Nan, Beach People Series; 30 minute daily drawing, graphite, 8" x 6"

Sour Puss, Beach People Series; 30 minutes daily drawing, graphite 8" x 6"

Selfie in progress using Conte,  30 minute daily drawing that will get more time. I'm looking for upbeat.


  1. Great post....lots to look forward here. I love your friend's husband's photo---that will make a wonderful painting. Your drawings are wonderful, as always. I enjoy that color treatment on your son. Glad you are feeling better!

    1. Much better thank you! Working out again. Dieting off all the feel-sorry-for-myself pounds I put on and back in the studio, which I have cleaned up and simplified! I don't like using other people's photos, but the dramatic lighting of this one grabbed me as did the artist's expression of complete concentration on his music. It was more than a photo of an old man playing a guitar, it was a glimpse at a man who was a maestro in his lifetime. The Venetian, or the Flemish, approach seemed right. Gestural would have made light of his devotion. What approach, process, i choose has always been determined by my emotional reaction to the subject.

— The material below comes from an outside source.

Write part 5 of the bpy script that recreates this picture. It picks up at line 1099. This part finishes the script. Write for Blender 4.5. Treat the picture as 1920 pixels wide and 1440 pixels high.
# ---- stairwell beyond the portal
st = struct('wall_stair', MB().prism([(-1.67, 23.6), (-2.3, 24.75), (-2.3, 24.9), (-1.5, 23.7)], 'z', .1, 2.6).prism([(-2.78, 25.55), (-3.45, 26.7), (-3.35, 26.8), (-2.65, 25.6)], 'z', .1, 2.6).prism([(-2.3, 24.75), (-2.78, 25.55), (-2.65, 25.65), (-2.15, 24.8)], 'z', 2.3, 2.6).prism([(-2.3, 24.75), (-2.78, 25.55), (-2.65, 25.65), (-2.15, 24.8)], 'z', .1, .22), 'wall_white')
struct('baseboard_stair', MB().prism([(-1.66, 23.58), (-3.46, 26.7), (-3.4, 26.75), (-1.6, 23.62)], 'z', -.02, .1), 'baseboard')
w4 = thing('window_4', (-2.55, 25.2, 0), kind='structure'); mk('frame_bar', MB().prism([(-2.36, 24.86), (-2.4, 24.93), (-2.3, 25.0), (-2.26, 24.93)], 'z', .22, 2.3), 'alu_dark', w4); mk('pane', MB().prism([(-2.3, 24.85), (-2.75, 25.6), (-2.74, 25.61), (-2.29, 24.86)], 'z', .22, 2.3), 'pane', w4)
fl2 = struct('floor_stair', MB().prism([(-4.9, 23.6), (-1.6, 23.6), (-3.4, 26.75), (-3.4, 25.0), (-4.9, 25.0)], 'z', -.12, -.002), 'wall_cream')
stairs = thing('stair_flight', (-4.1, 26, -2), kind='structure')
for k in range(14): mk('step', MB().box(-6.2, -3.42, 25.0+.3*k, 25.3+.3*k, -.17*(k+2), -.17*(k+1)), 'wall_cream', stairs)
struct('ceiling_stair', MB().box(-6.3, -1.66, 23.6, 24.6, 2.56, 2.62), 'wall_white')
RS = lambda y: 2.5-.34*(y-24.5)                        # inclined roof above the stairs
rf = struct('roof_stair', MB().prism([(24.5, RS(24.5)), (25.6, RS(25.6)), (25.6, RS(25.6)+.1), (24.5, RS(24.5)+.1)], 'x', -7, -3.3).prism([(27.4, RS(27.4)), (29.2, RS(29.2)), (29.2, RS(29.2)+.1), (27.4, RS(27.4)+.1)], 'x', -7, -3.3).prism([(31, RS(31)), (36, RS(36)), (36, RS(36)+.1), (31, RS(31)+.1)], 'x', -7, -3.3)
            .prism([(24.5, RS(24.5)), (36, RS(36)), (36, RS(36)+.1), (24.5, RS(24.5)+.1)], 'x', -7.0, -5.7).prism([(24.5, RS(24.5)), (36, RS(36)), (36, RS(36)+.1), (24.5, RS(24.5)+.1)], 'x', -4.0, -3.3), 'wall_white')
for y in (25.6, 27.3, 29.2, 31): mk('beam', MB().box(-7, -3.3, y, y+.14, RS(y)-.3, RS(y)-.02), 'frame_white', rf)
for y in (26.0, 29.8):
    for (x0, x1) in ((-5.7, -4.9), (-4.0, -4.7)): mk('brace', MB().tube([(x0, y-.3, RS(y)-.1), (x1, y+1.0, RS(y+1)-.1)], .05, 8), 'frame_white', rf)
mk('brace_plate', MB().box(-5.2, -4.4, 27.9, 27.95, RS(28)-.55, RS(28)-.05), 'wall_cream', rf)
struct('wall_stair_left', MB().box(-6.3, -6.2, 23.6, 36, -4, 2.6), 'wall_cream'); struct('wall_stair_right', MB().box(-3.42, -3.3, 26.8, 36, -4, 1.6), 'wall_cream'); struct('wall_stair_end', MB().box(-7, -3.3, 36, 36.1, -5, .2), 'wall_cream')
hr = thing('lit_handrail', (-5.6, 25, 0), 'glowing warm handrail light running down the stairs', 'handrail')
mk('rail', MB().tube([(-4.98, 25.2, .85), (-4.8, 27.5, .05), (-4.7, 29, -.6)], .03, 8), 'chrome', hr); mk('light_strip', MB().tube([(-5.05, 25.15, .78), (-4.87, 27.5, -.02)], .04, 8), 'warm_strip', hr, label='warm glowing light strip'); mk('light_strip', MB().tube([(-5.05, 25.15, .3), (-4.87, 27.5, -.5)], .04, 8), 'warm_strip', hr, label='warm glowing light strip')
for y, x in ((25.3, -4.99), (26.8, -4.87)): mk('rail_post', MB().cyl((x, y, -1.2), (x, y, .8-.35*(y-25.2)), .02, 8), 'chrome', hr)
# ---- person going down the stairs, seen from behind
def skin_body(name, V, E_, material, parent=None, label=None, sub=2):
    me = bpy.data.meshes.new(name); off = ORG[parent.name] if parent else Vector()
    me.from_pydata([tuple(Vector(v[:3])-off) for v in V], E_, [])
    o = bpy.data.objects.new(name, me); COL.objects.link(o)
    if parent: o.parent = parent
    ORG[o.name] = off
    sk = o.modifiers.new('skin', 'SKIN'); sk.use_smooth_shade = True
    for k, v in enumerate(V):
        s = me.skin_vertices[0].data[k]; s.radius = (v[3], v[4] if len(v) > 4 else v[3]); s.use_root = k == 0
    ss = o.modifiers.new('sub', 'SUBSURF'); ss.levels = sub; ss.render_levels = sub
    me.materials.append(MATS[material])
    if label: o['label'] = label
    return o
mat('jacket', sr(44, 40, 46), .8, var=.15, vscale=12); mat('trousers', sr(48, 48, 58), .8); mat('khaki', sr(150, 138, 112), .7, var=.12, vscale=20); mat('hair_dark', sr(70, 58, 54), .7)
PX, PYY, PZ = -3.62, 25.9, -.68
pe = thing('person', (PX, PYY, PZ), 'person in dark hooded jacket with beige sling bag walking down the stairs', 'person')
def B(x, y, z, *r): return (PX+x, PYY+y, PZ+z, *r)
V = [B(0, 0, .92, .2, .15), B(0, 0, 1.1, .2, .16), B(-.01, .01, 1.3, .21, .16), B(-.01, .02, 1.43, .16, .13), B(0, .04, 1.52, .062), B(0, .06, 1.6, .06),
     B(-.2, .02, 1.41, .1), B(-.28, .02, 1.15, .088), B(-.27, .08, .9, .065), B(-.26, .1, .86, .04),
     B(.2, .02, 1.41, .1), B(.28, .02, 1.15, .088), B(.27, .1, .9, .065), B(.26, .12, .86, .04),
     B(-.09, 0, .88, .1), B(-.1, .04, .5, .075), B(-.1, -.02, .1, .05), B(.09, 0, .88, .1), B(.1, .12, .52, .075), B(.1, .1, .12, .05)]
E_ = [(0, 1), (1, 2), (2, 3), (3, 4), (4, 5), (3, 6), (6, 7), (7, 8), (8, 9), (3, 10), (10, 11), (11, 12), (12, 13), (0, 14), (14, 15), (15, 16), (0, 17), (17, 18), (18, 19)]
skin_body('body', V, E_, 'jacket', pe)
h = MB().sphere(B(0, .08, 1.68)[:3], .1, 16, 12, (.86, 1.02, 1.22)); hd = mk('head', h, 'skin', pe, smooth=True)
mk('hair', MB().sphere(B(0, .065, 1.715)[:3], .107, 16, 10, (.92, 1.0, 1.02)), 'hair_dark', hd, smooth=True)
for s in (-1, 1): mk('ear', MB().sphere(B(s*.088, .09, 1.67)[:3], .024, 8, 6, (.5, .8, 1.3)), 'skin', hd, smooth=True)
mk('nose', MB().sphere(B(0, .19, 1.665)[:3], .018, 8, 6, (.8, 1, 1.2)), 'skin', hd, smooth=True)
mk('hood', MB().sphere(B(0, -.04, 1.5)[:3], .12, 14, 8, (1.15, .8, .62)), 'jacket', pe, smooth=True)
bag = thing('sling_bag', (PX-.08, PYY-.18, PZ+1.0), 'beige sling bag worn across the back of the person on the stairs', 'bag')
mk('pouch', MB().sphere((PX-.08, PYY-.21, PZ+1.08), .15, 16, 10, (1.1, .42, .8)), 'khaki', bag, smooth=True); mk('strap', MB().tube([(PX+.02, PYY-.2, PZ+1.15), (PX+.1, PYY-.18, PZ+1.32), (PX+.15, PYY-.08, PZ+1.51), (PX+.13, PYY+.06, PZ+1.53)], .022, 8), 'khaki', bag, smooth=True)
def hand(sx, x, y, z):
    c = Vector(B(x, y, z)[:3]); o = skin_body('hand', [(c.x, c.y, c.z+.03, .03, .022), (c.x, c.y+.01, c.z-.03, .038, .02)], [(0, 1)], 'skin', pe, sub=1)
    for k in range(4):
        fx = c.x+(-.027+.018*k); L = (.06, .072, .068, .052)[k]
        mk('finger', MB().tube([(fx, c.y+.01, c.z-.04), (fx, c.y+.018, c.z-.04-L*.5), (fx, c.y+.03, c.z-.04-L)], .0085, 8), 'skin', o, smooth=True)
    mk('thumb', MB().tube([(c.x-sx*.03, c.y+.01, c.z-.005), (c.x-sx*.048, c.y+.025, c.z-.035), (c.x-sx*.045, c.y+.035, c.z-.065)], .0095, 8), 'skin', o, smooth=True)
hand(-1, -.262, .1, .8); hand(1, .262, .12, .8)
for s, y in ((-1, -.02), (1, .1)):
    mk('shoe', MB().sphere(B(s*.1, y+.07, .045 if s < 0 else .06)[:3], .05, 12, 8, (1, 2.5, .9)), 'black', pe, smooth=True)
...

  2. I agree with Celeste. Lots to look forward to.
    It is amazing to see your different approaches with your art and to also hear you are back to the Venetian Technique.
    Good photo to use with it. This is going to be interesting...

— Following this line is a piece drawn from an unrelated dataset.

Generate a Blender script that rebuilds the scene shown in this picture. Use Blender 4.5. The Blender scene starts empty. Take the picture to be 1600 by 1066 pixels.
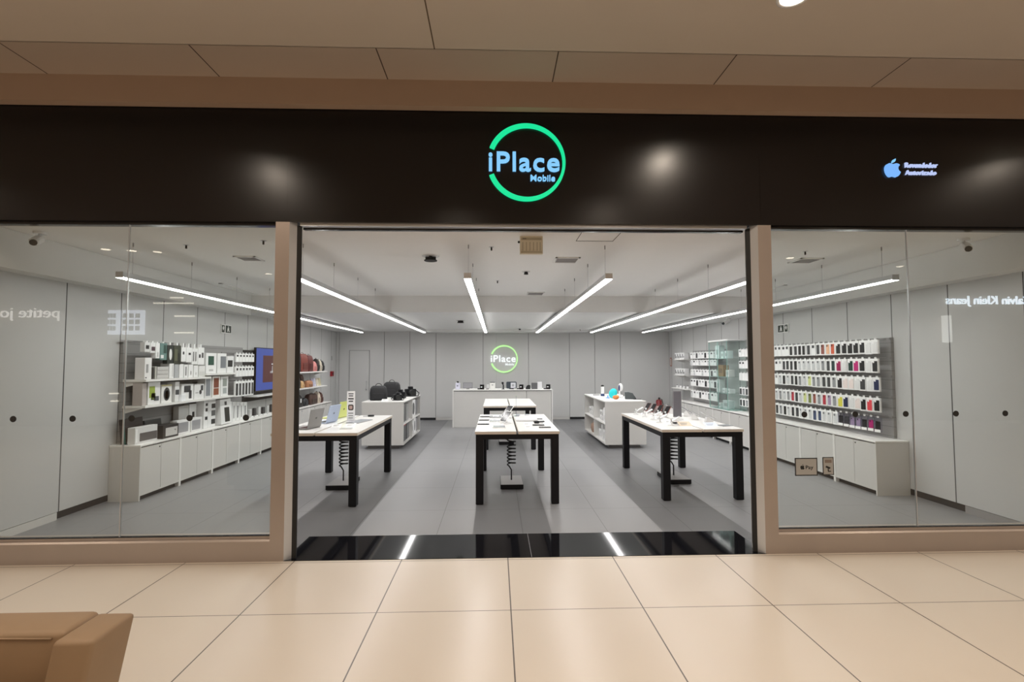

    1. Long road the Venetian traveled, but slow and steady. The photo isn't the greatest detail-wise. Half his face is obliterated by the light. The other half lost in darkness. That will need some fixing. My boys was always intended as an experiment. There's something about the rough distorted painting I like. I have just been too timid to push it all the way. ( a case of your trash isn't trashy enough, a critique I got once on a trash found object sculpture). Perhaps because they are my boys and there is a likeness? And the manner of my drawings have always been suggested by the nature of the subject, how the subject strikes me. With such inconsistencies, it's a damn good thing I didn't choose this path as a career! Consistency is what I admire about your work Julie.